Mixedgas is ticked. He just forked over his LA LEM money to have the program in his Chevy Equinox transmission reprogrammed by a dealer service department. Why it failed at almost exactly 76,000 miles, right after the 75,000 mile planned service to keep the third party warranty up, is beyond me. Why the dealer had to connect a interface to the factory via the internet is baffling.
So you know, it presents as a valve pack failure or torque lockup converter problem. You find you cannot make it above 60 MPH and it will not shift into overdrive. You need to floor it to about 4000 RPM to get it to shift to get to 65, and then it can't sustain 65. It acts sluggish. There is a service directive out on this, but no mention of it on the public Equinox forums.
Methinks its curious a modern car CPU does not have a cyclic redundancy check or other form of error correction.
Oh well, I should be happy its not a 2400$ replacement transmission. Considering the amount of paperwork and frustration needed to make the warranty claim, I'm going to eat it.

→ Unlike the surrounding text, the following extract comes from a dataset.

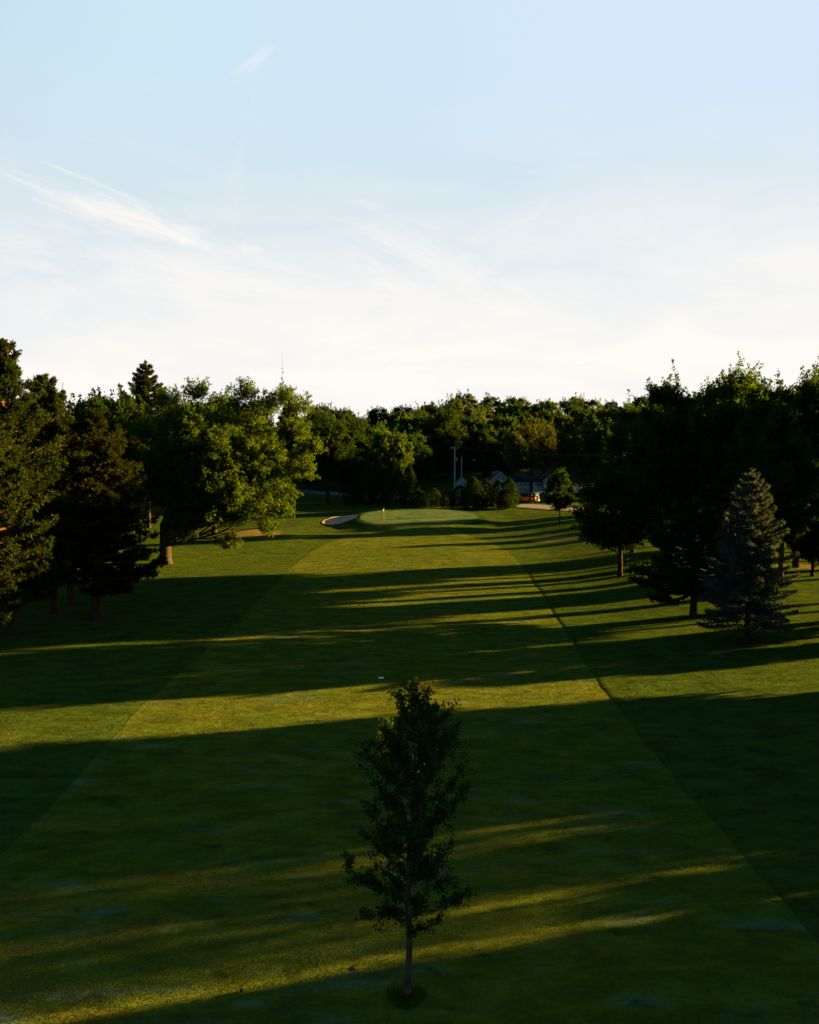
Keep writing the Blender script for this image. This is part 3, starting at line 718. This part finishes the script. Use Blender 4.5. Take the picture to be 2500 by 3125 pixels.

BTW, if you ever need to break into a Equinox, I'll tell you where to break one tiny thing under the hood that will instantly cause all locks to cycle open for hours and then kill the battery by shorting all the lights across it.
Some time when I'm in a better mood, ask me how many clips you need to undo to change a headlight.
Shame on you Chevy.
If the economy ever recovers, Hello Honda! Twice the price but 1/10th the crap to put up with.